100% equities. Anything less will be a drag on your returns. You should also consider margin as it will really boost your growth.

Re: Out of balance

Posted: Sun Dec 24, 2017 1:56 pm
by ochotona
This chart suggests maybe 10 year yields are breaking out... or maybe they've hit their head on the top rail of a three decade long channel, and the Japanification of America is not yet complete. Very interesting.

Image

Re: Out of balance

Posted: Sun Dec 24, 2017 6:07 pm
by Don
buddtholomew wrote:
Don wrote:
ochotona wrote:
If we have another financial crisis, the Fed will take the ST rate to 0% again, and if it's a global crisis involving a Euro crisis again, there could be a flight to quality to US Treasuries which would increase demand, bidding up the price, thereby decreasing the yield.
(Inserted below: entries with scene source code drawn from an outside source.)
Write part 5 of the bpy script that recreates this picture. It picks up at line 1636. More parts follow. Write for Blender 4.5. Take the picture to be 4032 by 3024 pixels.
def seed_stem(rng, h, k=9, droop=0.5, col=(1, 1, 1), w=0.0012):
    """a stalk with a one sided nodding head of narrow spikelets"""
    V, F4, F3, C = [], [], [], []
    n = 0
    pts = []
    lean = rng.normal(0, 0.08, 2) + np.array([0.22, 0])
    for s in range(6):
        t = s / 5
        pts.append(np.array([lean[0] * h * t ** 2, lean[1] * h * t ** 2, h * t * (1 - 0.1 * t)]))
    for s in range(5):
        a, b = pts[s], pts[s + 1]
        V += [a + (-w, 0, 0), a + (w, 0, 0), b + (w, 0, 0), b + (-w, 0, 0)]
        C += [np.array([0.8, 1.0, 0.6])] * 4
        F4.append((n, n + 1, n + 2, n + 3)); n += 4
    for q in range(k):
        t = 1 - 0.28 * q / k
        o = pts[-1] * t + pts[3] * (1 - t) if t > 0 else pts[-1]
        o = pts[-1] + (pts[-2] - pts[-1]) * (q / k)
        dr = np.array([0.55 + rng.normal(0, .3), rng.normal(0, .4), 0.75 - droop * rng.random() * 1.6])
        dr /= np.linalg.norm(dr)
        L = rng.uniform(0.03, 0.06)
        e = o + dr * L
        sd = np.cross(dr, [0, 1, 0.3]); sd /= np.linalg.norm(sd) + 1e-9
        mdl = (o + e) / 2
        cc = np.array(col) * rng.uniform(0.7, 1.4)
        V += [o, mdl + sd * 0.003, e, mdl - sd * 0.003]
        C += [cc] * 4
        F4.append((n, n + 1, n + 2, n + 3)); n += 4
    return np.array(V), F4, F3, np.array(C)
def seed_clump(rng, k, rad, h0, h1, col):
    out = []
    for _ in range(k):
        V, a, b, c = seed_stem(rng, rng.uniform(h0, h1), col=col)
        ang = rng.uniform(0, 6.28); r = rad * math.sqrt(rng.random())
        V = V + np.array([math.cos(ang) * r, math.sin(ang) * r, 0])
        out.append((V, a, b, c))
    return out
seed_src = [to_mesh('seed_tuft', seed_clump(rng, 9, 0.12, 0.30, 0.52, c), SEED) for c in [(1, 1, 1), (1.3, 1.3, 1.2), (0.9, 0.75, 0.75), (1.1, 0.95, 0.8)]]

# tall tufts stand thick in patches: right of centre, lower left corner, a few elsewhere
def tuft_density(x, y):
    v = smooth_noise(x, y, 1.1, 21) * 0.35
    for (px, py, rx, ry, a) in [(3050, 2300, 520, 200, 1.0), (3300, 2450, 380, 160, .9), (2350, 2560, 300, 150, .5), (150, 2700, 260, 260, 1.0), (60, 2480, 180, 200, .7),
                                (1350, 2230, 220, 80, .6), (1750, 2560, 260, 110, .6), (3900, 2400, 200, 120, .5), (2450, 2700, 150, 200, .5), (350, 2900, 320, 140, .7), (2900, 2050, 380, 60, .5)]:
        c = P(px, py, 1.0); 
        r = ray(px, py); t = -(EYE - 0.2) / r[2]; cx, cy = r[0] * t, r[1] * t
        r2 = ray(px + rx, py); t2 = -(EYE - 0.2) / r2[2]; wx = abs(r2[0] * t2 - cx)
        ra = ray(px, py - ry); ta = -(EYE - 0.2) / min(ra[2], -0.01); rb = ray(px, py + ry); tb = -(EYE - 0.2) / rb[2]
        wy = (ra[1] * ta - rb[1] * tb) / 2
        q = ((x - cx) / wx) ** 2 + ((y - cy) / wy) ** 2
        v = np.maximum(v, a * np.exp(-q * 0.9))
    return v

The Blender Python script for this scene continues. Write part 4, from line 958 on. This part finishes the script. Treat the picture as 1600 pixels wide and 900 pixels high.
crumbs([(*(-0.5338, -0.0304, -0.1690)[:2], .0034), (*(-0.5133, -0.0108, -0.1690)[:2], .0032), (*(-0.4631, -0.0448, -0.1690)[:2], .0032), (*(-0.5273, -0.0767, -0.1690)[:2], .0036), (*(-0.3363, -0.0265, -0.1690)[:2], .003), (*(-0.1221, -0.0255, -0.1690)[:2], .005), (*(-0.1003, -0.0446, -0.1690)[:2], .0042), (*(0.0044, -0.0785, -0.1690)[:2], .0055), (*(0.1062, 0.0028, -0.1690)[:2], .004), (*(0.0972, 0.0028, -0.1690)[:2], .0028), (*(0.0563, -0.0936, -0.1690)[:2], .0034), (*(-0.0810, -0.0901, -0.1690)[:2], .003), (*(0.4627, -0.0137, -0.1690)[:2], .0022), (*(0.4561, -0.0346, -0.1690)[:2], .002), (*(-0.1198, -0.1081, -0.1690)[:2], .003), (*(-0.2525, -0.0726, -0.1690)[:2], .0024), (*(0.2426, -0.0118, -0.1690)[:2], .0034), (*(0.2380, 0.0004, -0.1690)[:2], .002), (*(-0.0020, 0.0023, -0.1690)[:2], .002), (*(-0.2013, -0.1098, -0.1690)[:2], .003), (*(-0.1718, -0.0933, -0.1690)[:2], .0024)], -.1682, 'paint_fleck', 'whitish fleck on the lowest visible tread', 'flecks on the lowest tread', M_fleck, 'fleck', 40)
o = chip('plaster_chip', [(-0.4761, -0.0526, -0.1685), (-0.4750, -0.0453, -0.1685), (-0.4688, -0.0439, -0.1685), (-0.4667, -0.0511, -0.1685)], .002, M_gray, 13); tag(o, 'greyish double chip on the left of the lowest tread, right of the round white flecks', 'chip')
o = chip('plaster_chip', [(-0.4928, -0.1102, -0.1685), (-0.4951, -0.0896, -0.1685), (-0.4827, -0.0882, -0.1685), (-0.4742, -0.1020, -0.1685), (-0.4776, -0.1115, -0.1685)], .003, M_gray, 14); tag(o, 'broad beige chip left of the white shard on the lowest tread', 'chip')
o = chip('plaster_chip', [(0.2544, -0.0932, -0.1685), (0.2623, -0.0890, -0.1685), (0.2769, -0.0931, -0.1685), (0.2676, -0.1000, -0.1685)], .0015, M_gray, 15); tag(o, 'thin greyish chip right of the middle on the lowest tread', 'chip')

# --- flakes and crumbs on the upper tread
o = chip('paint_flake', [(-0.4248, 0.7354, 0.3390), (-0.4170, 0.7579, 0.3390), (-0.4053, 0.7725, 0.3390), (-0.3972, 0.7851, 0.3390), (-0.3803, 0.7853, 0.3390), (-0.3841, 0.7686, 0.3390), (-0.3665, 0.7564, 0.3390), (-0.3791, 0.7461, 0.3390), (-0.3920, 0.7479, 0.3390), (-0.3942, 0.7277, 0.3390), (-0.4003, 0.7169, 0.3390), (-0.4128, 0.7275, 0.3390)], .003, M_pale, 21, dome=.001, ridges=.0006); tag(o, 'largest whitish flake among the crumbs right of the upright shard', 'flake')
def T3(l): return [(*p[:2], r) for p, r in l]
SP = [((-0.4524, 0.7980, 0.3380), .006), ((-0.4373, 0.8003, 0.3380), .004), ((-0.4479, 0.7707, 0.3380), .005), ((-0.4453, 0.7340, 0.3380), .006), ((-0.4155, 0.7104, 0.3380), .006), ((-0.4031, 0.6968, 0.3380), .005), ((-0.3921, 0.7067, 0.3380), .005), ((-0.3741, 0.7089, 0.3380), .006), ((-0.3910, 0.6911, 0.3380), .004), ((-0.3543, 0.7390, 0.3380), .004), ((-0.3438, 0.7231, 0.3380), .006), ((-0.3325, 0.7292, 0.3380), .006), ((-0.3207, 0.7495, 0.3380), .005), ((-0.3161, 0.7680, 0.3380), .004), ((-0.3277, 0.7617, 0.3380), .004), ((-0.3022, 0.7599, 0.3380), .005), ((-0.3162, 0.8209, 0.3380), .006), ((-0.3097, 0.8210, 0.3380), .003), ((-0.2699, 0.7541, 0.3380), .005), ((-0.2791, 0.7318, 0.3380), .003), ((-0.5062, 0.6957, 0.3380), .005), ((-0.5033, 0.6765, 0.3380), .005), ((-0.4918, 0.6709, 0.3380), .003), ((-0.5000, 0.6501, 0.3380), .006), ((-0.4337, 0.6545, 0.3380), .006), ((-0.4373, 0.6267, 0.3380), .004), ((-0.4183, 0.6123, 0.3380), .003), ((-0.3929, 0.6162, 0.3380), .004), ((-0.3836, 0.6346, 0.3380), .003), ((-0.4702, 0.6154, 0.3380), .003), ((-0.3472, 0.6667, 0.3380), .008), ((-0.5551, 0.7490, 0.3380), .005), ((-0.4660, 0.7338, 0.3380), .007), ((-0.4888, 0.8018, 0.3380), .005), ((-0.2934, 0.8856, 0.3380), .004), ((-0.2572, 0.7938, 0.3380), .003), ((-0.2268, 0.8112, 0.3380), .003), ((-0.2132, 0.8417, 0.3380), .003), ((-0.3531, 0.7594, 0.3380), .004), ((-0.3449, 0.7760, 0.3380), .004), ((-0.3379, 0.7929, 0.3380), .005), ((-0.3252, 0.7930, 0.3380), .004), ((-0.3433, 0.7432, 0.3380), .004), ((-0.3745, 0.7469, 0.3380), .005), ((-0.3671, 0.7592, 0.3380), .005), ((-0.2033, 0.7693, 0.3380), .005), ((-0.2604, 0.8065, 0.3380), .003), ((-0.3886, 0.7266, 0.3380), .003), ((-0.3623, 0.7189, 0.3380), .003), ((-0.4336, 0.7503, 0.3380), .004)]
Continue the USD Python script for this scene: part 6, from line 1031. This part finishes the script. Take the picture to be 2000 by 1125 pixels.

Japan's interest rates have been super low for 22 years.

The challenge for investors is in choosing the set of securities and trading rules which would respond best to the set of risks that endanger the accomplishment of their goals, and everyone's goals and risk tolerances are is different. But once that policy portfolio is chosen, investors are best served by sticking to the portfolio, or else they will commit all kinds of emotional errors.

If you're afraid of interest rate risk... don't buy 30 year bonds, buy 10s, or 5s. Problem solved, for you. It's nothing about being in one's right mind or not.
Sorry, not me.
Then it’s an easy decision for you Don.
100% equities. Anything less will be a drag on your returns. You should also consider margin as it will really boost your growth.
When did I say that?

Re: Out of balance

Posted: Sun Dec 24, 2017 6:39 pm
by Kbg
Be nice kids or you’ll get underwear for Christmas.

Re: Out of balance

Posted: Tue Jan 02, 2018 3:07 pm
by Don
Don wrote:Who in their right minds thinks that interest rates will be lower in a year? It's the willful suspension of disbelief at work here.

We don't have to live in cocoons to see what's happening in the real world right now. Do we?
One might be a lot better off instead of rebalancing back into the losing bond trade to instead place the funds into cash or a M.M. fund. But definitely not into bonds for the foreseeable future. Or just let it ride in stocks.

Re: Out of balance

Posted: Tue Jan 02, 2018 4:01 pm
by glennds
Don wrote:
Don wrote:Who in their right minds thinks that interest rates will be lower in a year? It's the willful suspension of disbelief at work here.

We don't have to live in cocoons to see what's happening in the real world right now. Do we?
One might be a lot better off instead of rebalancing back into the losing bond trade to instead place the funds into cash or a M.M. fund. But definitely not into bonds for the foreseeable future. Or just let it ride in stocks.
I understand the case you're making, but for a subscriber to the Permanent Portfolio as a complete strategy, this recommendation would be attempting to time the market. The idea is to embrace the asset for its negative correlation to other buckets in the portfolio. Even shortening maturities degrades the strategy because we're looking for the increased volatility of the long bond. I think at most times, the PP is requiring you to do something counter-intuitive that would seem out of touch with the real world at the time.